LeMay pointed out the absence of dues as a reason for Belles to join, but the club did recently require a 10 dollar fee.

“It is to pay for t-shirts,” LeMay said. “So girls can have the nice t-shirt, and we don’t have to worry about our annual budget. And we can put more into our activities, if we aren’t concerned about t-shirts. It’s something that we’re doing different this year, just because of the amount of girls that we have.”

The appeal of meeting people and getting involved was a large driving force for first-year Caroline Jakalski making an appearance at the event.

“I just signed up because I thought it’d be cool. [In a] small college, you don’t have sororities, but it’s like kind of like a sorority, so you have a big and stuff,” Jakalski said. “I decided that it’s a good way to get involved, especially freshman year not knowing a lot of people.”

This year, Saint Mary’s’ Student Government Association and Big Belle Little Belle is reformatting the selection process to more closely that of a sorority. In years past, the board assigned “littles” and “bigs” based on things such as majors.
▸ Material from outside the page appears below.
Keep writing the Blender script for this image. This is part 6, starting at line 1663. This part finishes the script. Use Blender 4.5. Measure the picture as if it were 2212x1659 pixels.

“We’re going to do a ‘pref’ night this year to take away from having the committee chairs and the committee decide for students,” LeMay said. “We’re going to allow the big to choose their little.”

The game watch is an event aimed at allowing bigs and the littles to get to know each other to facilitate the selection process.

“It’s up to the bigs and littles who attend these events to connect with one another [and] get to know one another,” LeMay said. “So then they’re like, ‘OK, this is a good relationship,’ rather than, ‘Well, you randomly paired me with somebody,’ and think, ‘I’m not happy.’”

LeMay said the organizers will step in if a little does not get appropriately matched with a big. Despite the changes and the movement towards sorority culture, the motives for the organization is the same: They seek to give younger students an opportunity to feel comfortable and welcomed on campus and to provide them with guidance, LeMay said.

These events led toward reveal day when bigs will pick their littles.

“Yeah, we are really excited for reveal day that will be on October 6,” LeMay said. “… That’s our biggest event of the year. We put the most money towards it — funding, activities, all of that. Reveal day [is] when our bigs reveal themselves to their littles. Last year, it was a lot of fun, but we’re hoping to be bigger and bolder. And our theme this year is Disney.”

Big Belle Little Belle extends beyond the structured events and into everyday life and relationships. The organization encourages the students to participate and extend their relationships beyond the bigger all-club event.

“We really tell girls, you make it what you want,” LeMay said. “So like my little and I, we do homework together. She comes and hangs out at my apartment with me. We do a lot together. But we also provide non-event events. So it’s not something as big as game day or reveal day. But it’s like, ‘Hey, if anyone wants to go.’”

For first-year Hannah Shoemake, this guidance is why she is seeking out a relationship with a big.

“I think, when adjusting to the college life, having a big sister figure is really gonna help me through some tough times,” Shoemake said.